This post was inspired by a New Yorker piece by Colin Jost.
As a teenager, I lived on the east side of the Humber River, but attended high school west of the Humber. If we're talking boroughs, I lived in York and went to high school in Etobicoke. There were precisely three ways I'd get to high school.
The Red Rocket
The Red Rocket is a bit of a misnomer here, because on the Bloor line we no longer saw red subways when I was in high school. It was all grey by '89... rosy and grey. There was a Jane 35 bus that I'd hop on (luckily it came every two minutes) and then take the subway from Jane to Islington station. Then, it was a good ol' fashioned walk.
The Lambton 40
Sometimes, if the timing was right, I'd hop on the Lambton 40, a bus that took you from Jane and Dundas to a stop right across the street from my high school. With the Jane bus / subway combo, timing didn't matter because the bus and subway came all the time, but with the Lambton 40 route you definitely had to know the schedule because it was a far less frequent bus. The advantage to this route was that you could listen to the radio!
Bike
At some point in grade ten I realized it was a pretty easy bike ride to high school, and on your bike you could listen to the radio on your Sony Walkman. During the warmer months, I would bike Dundas to Power and the bike I'd ride is currently rusting in my backyard as a monument of sorts.
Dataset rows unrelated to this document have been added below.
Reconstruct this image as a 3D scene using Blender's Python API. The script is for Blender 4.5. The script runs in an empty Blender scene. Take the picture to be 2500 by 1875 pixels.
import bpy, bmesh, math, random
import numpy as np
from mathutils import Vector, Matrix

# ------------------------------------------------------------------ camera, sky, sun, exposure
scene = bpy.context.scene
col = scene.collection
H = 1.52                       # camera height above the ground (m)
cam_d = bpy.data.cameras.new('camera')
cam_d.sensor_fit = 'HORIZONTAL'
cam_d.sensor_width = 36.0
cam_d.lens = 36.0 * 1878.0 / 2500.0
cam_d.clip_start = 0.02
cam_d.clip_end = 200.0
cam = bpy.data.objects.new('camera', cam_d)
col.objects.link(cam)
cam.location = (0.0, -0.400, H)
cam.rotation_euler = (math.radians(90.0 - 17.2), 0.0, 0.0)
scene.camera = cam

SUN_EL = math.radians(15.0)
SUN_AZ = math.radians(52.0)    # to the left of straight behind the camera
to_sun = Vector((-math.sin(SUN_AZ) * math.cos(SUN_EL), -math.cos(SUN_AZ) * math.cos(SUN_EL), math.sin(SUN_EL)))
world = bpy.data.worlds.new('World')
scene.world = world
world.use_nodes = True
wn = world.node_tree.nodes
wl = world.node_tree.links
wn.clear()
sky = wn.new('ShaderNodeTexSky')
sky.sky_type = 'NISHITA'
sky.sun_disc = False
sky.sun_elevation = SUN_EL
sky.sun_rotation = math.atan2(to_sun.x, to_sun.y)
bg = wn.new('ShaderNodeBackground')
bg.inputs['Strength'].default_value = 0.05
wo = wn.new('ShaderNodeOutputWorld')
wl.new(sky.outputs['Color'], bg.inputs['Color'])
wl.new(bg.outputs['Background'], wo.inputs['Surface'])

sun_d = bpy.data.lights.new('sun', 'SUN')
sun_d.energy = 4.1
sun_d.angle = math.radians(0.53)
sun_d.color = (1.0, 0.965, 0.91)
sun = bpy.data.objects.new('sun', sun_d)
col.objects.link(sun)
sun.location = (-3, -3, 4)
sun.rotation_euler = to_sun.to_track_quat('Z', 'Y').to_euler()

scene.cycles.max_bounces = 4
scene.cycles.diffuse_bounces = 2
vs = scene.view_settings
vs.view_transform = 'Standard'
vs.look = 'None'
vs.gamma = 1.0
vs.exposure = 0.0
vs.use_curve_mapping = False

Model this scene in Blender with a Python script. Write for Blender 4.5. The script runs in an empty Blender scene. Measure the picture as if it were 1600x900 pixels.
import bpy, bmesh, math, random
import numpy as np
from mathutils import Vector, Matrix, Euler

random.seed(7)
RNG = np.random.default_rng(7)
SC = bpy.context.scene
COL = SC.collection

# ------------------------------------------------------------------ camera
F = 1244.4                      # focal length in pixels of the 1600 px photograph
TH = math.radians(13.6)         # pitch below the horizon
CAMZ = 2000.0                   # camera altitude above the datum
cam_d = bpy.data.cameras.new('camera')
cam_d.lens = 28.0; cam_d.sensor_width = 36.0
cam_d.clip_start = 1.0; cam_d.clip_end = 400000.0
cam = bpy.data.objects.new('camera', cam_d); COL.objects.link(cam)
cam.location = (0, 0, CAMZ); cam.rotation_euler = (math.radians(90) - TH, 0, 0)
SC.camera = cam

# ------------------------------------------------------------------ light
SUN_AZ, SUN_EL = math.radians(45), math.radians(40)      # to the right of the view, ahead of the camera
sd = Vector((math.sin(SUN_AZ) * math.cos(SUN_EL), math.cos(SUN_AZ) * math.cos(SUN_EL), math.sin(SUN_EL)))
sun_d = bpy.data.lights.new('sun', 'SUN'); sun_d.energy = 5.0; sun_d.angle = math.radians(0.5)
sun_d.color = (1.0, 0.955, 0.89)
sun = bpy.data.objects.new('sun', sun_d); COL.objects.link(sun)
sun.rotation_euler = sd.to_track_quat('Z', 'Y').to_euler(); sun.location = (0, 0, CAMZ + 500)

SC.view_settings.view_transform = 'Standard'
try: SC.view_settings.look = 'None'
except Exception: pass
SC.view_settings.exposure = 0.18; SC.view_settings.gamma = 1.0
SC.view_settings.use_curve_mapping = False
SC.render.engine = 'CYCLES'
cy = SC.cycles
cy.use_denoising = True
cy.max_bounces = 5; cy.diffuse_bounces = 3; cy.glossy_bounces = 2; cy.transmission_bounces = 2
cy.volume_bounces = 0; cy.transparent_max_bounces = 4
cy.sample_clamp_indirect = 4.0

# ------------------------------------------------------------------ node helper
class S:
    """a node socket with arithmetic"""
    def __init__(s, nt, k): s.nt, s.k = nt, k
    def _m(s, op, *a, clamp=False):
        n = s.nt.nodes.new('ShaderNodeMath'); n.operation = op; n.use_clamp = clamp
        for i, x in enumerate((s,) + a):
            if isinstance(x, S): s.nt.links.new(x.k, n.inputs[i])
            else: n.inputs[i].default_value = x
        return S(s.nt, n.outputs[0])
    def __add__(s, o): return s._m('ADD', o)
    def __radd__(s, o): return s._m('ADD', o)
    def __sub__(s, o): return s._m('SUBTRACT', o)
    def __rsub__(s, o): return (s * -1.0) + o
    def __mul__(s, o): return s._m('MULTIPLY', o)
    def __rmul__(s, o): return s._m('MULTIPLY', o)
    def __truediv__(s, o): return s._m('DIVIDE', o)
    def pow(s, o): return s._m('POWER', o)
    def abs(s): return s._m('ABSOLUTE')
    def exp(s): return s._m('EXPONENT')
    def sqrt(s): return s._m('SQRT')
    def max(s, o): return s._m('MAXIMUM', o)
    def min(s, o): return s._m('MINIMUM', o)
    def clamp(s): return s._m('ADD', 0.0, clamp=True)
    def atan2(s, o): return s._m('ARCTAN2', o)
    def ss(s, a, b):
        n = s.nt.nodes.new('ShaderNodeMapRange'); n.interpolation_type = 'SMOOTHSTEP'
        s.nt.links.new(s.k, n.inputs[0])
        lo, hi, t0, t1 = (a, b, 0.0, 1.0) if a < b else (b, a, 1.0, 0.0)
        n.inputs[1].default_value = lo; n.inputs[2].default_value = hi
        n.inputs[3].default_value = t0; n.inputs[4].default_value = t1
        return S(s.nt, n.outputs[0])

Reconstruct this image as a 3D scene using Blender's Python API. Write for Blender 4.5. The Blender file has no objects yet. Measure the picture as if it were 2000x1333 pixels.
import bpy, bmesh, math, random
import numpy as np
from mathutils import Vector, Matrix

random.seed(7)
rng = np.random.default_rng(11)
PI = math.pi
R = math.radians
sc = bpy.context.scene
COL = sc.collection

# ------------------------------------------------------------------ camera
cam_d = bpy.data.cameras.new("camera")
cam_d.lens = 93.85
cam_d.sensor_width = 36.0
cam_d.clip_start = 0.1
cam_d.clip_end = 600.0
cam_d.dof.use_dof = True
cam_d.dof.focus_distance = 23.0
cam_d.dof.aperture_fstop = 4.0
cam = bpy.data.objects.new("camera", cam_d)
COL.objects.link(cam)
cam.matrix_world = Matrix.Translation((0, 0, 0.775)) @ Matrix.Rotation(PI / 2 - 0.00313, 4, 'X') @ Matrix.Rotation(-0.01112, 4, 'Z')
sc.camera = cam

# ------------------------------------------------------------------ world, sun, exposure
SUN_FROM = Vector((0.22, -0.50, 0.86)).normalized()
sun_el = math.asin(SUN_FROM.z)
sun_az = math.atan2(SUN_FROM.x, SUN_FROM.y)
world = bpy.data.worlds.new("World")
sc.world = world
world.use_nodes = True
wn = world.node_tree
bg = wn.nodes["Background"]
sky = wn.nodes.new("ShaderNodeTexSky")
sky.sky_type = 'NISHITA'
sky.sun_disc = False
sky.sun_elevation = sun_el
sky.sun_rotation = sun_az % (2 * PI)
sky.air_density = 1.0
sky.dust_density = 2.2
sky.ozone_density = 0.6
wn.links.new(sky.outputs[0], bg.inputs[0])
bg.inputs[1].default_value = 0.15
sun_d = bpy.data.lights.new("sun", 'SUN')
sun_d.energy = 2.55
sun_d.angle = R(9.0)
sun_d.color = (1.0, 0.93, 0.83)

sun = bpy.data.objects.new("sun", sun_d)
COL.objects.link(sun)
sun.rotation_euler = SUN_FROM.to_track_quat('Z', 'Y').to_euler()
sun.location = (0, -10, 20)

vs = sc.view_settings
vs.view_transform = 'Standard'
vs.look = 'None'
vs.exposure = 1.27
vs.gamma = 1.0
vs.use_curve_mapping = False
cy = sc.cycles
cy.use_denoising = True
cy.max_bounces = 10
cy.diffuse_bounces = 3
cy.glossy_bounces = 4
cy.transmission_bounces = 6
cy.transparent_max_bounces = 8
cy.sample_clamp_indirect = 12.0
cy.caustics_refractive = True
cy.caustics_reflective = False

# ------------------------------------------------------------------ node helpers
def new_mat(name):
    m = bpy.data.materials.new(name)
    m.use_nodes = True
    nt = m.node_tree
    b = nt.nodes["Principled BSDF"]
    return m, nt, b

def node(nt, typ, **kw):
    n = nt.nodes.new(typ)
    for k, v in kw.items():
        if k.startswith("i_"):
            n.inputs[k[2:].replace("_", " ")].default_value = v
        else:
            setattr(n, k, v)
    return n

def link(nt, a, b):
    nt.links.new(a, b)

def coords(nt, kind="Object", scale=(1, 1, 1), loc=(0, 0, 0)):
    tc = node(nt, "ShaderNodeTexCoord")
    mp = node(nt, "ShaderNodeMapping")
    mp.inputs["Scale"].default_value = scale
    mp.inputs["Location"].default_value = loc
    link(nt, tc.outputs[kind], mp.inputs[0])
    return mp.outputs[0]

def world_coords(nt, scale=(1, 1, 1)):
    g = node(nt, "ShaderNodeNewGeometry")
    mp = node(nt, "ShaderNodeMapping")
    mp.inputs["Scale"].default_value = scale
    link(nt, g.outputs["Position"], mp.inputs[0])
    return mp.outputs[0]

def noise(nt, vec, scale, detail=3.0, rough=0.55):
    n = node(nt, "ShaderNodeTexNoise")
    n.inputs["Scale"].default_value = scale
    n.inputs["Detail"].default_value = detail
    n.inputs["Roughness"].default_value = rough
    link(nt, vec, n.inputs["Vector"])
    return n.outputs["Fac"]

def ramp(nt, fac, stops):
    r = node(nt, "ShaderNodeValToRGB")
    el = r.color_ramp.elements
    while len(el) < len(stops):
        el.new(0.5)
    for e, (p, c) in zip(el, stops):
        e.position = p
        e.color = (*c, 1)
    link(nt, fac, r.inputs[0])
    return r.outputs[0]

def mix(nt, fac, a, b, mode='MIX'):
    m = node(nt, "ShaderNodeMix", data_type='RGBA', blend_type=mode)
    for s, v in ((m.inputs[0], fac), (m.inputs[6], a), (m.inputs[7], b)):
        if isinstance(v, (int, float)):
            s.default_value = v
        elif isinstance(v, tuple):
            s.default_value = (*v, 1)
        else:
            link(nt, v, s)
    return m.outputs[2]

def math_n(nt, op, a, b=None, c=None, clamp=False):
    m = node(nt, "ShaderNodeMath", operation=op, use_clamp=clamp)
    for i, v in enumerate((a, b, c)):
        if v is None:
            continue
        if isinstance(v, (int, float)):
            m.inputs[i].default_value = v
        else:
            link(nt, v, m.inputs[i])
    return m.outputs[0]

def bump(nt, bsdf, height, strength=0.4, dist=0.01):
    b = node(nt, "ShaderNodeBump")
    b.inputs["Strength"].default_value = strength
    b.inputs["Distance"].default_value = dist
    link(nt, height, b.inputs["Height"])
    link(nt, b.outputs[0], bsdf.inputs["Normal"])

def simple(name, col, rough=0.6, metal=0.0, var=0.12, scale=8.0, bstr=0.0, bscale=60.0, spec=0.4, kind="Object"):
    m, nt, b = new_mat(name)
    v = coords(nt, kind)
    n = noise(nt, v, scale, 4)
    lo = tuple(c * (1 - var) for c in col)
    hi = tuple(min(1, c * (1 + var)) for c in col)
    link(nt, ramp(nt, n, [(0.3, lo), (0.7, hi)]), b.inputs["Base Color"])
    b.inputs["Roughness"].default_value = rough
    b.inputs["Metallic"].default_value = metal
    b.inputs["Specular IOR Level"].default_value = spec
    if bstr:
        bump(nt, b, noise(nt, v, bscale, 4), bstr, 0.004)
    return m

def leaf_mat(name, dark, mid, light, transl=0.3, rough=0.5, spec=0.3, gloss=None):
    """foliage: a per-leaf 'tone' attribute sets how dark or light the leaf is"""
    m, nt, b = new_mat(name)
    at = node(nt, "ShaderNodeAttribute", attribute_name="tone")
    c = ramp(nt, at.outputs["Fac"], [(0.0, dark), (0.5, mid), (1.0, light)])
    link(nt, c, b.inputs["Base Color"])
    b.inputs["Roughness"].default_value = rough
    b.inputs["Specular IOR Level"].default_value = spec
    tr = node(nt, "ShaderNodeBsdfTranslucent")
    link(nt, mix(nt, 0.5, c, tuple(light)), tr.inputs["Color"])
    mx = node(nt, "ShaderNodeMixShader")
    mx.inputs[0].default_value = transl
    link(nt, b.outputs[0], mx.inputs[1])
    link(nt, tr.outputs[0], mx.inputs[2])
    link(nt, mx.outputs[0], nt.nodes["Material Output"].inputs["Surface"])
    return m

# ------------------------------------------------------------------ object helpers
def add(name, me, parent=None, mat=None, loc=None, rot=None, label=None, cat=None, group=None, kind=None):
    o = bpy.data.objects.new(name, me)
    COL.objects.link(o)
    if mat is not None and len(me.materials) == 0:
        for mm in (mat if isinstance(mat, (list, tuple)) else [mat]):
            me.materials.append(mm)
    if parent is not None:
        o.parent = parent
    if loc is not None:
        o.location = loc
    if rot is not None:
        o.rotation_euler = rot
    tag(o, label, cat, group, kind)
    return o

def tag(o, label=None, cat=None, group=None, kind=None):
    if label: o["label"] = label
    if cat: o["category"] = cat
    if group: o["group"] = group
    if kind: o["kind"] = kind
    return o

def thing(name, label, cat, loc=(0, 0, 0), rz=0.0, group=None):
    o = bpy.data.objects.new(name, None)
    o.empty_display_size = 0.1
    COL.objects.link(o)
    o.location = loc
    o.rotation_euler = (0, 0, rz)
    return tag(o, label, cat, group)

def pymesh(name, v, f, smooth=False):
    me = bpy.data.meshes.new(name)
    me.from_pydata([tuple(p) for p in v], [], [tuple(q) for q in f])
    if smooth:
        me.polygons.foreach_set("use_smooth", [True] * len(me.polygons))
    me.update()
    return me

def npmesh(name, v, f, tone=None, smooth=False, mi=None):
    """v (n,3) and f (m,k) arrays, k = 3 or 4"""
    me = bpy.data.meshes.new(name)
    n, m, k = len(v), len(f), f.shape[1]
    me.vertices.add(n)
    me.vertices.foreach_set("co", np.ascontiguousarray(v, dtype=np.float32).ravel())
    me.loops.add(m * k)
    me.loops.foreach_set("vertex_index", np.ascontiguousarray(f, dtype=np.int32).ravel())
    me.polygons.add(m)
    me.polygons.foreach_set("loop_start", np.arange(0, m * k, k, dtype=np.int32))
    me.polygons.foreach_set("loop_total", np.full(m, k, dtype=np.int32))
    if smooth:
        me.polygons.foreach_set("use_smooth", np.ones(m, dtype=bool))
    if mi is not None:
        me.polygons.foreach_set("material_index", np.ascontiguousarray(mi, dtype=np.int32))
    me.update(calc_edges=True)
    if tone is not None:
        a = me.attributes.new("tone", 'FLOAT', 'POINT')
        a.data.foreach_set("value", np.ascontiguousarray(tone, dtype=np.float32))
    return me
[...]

Those were the three ways I'd commute to high school, and although sometimes I'd see a friend on the bus or subway and chat them up, it was typically just me and my Walkman. Often I was listening to the radio, but for the subway ride I'd always have a favourite cassette or two. Sometimes it was an album (I think Public Enemy and The Clash were in there for months at a time) but often it was a mix tape I curated with great love and care for the purposes of commuing to high school.
And although my Edmonton-raised wife makes fun of this fact, I attended high school for five years. My oldest two kids have finished high school and have gone on to university, and somehow they managed to do it in four years. But we had five. (Shout out to FOTM Colin James.)